Referendum in Lombardia, la Lega: quorum al 34 per cento

REUTERS


Pubblicato il 20/10/2017
Ultima modifica il 20/10/2017 alle ore 08:16

Il segretario regionale lombardo del Pd, Alessandro Alfieri, se la ride: «I leghisti sono passati via via dal 60 al 40%. Adesso Maroni dice che sarà soddisfatto se andrà a votare almeno il 34%. L’asticella scende sempre di più. Ma la verità è che un’affluenza sotto il 50 sarebbe un vero flop». In effetti, il vero dato politico atteso dal referendum lombardo-veneto sull’autonomia di domenica è quello dell’affluenza. Che vinca il sì, è scontato. Per nulla, quanti andranno a votare. Le regole sono diverse: in Veneto il voto per essere valido ha bisogno del quorum, metà più uno degli aventi diritto; in Lombardia il quorum non c’è.  

 

Però Roberto Maroni, mercoledì, non ha dato i numeri a caso. In casa leghista gli ultimi sondaggi danno i votanti in Lombardia fra il 41 e il 44%. Dunque Maroni ha prudentemente giocato al ribasso, indicando quel 34% che fu l’affluenza raccolta dal referendum sulla riforma costituzionale del 2001. Così, qualsiasi risultato superiore permetterebbe di cantare vittoria.
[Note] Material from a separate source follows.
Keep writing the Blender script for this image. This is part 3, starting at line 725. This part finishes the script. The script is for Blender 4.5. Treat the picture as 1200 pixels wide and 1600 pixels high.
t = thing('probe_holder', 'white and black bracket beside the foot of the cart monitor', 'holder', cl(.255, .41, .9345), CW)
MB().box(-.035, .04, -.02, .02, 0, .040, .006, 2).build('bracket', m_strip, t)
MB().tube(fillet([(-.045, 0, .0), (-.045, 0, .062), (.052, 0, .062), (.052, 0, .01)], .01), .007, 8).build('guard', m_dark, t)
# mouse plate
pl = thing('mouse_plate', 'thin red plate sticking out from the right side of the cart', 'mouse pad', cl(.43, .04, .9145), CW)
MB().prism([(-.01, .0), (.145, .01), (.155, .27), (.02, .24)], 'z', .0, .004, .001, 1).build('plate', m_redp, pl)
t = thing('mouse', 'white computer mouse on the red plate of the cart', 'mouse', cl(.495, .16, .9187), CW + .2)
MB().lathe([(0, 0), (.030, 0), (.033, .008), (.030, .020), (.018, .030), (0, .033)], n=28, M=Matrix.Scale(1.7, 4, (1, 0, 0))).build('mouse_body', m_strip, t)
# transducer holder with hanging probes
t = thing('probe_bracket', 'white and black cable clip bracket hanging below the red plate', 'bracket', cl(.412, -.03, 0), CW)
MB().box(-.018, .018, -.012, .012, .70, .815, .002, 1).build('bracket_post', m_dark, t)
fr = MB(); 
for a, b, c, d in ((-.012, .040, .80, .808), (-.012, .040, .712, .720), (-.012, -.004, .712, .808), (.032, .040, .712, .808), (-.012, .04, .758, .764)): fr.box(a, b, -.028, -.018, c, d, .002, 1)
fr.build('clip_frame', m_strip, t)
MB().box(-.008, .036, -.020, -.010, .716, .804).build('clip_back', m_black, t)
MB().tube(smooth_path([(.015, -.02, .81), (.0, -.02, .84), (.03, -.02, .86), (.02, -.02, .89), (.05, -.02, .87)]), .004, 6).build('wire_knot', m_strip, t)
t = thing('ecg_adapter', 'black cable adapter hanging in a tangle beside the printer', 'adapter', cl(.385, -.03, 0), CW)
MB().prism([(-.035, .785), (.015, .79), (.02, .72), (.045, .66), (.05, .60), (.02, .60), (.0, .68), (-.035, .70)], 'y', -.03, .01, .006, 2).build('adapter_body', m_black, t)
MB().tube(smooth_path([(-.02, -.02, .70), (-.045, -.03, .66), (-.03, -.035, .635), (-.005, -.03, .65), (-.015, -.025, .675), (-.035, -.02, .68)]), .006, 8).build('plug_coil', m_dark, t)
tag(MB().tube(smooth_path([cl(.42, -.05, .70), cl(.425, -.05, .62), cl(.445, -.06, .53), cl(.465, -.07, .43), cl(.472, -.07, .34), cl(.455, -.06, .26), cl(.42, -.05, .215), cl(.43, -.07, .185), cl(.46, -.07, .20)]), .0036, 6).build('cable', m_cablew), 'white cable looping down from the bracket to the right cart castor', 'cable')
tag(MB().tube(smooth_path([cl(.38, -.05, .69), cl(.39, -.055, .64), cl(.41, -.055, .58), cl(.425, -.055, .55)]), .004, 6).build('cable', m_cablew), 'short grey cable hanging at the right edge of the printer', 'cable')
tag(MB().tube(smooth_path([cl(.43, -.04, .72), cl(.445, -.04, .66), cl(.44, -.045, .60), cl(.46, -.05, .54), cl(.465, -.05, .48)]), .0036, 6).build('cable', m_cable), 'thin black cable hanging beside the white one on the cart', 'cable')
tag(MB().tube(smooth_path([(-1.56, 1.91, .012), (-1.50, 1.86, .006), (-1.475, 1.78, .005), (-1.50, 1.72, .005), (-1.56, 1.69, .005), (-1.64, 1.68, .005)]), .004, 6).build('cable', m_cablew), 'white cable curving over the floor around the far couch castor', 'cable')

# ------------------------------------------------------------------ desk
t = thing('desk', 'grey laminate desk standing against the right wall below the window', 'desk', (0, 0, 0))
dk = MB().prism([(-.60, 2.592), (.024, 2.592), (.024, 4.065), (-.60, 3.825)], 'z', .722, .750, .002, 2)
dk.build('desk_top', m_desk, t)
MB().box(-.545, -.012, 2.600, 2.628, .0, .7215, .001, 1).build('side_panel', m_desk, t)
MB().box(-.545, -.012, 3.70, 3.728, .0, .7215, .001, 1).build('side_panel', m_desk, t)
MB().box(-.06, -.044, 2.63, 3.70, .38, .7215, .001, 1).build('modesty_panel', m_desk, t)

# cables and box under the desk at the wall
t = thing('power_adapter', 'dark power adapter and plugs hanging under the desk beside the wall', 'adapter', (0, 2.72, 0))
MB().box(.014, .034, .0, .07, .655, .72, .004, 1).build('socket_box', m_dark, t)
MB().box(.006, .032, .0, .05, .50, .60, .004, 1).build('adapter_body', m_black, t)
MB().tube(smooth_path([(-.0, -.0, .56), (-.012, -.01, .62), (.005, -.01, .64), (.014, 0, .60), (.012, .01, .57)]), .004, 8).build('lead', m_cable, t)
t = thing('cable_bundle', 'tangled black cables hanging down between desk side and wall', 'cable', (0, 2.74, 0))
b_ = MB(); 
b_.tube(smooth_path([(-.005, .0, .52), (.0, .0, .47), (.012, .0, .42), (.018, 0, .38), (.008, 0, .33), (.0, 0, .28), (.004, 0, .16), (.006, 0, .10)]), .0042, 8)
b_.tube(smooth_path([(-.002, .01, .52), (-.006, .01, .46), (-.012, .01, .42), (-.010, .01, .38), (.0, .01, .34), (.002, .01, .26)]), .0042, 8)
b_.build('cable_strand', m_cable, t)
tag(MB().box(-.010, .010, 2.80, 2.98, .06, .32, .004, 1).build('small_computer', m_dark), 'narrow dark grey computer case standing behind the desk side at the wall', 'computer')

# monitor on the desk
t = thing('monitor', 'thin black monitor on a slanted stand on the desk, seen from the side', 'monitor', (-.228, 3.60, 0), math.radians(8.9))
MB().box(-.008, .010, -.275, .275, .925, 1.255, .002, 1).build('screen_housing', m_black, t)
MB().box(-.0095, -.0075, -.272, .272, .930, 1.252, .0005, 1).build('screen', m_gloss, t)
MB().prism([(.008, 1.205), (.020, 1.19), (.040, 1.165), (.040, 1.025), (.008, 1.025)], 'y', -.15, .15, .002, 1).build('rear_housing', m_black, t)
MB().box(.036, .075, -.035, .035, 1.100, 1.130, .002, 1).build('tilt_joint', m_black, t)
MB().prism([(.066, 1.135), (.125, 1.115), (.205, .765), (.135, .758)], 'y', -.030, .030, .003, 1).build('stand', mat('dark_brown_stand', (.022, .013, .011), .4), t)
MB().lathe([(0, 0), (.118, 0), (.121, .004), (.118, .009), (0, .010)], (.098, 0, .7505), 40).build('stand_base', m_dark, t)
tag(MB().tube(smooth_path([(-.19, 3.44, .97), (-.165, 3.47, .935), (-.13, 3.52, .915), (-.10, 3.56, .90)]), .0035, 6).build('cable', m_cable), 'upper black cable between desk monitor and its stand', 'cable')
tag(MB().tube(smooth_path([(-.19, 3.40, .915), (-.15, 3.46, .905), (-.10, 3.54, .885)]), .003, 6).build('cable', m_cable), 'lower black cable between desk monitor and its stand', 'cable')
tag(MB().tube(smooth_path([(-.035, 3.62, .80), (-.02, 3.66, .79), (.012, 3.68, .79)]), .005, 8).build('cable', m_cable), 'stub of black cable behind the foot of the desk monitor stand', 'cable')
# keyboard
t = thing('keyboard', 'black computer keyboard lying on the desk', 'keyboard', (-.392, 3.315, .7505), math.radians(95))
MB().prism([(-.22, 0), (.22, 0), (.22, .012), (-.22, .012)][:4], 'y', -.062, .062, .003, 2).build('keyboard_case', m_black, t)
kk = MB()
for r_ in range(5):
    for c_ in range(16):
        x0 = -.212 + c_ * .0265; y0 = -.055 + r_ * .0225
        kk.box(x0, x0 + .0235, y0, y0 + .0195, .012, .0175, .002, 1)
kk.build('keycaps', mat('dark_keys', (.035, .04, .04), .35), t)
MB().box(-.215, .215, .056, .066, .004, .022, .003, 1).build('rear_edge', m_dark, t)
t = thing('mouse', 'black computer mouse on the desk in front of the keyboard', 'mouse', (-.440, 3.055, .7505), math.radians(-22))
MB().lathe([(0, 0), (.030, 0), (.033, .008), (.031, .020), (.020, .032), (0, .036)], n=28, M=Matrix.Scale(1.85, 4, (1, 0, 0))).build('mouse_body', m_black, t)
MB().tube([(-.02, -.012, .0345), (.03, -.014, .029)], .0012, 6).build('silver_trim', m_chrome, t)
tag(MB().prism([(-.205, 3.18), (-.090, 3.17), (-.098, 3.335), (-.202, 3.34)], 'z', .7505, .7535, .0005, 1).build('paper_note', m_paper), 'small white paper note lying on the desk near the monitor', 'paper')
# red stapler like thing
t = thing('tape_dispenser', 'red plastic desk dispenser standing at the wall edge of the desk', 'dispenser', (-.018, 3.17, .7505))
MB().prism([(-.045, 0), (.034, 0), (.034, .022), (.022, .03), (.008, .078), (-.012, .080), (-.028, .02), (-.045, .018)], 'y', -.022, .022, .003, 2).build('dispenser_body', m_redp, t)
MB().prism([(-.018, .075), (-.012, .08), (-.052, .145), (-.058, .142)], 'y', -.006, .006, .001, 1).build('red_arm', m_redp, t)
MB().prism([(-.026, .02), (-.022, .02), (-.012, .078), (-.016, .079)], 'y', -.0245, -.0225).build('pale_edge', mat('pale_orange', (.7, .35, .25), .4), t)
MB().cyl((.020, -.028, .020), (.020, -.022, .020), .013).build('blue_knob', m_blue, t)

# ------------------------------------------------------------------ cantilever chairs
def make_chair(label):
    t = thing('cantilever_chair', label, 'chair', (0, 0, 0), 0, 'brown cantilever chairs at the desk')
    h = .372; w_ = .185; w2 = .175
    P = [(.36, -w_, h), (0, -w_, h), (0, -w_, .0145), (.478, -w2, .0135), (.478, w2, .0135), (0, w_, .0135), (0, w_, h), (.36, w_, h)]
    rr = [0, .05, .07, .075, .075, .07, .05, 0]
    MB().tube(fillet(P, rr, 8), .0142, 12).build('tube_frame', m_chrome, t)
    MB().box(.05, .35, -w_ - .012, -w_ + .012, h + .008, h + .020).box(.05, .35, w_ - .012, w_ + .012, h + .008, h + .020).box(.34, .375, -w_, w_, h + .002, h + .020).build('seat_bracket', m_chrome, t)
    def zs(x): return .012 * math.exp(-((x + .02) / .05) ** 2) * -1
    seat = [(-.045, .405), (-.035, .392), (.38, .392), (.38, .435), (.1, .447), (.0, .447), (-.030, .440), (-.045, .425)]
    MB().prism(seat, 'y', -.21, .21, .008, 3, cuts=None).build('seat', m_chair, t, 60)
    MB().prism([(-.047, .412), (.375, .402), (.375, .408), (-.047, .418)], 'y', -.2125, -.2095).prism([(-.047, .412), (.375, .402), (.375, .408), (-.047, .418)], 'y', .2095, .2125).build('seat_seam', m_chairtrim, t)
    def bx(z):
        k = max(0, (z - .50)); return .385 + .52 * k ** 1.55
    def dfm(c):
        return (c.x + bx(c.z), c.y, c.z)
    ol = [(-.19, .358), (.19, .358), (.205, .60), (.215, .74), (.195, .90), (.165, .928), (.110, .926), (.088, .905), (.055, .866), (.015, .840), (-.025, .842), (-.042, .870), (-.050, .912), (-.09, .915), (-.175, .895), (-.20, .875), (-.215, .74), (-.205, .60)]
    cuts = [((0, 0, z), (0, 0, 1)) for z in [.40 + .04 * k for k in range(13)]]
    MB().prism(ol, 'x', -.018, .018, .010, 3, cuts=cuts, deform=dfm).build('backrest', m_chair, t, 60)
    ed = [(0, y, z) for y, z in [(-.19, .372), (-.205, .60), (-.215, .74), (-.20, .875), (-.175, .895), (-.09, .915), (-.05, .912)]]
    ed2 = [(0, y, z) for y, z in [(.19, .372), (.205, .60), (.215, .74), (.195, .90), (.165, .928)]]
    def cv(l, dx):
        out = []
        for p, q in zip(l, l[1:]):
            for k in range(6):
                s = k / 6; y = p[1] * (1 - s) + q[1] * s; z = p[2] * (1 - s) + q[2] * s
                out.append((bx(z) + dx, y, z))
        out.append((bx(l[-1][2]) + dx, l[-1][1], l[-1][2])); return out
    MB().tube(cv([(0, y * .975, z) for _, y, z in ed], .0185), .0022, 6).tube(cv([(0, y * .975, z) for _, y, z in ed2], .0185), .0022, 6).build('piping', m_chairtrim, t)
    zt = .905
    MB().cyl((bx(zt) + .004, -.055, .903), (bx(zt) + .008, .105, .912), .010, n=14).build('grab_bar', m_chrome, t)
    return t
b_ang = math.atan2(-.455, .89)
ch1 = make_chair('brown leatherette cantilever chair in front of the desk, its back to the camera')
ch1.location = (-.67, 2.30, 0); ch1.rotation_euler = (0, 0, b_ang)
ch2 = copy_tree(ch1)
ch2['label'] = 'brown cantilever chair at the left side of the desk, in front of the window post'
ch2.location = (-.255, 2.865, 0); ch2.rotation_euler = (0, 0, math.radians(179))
Gianni Fava, assessore all’Agricoltura, sfidante sfortunato di Matteo Salvini all’ultimo congresso e coordinatore della campagna referendaria, è stato chiarissimo: «Un buon risultato sarebbe replicare l’affluenza del secondo turno delle scorse amministrative, intorno al 44%». Appunto.  

 

Ma non è poco, per un voto strombazzato come epocale? Gianluca Pini, altro esponente della minoranza leghista (ma deputato di Ravenna, quindi fuori dalla mischia), risponde di no: «Se ha fatto il 42 il referendum in Catalogna, che aveva per soggetto addirittura l’indipendenza, credo che arrivare intorno al 40 in Lombardia sarebbe ragionevole». In Veneto i leghisti sono più ottimisti, anche se un loro autorevolissimo esponente resta sul vago: «I sondaggi danno l’affluenza fra il 50 e il 60. Il quorum ci sarà. Che il Veneto andasse meglio della Lombardia era scontato».  

 

I leghisti ragionano anche dell’impatto del voto sul partito. E qui c’è un doppio paradosso. Da un alto, il referendum l’ha ricompattato, perché la minoranza bossiana ci si è ancora più impegnata che la maggioranza salviniana. Dall’altro, qualche mugugno c’è, ma proprio nell’entourage del segretario. I fautori della svolta «nazionale» fanno presente che sarà difficile andare a cercare voti al Sud dopo aver vinto un referendum che ha lo scopo di lasciare più risorse al Nord. Salvini non si è troppo buttato nella campagna referendaria. È stata una richiesta dei governatori Maroni e Zaia, convinti che il voto non andasse troppo connotato come «leghista».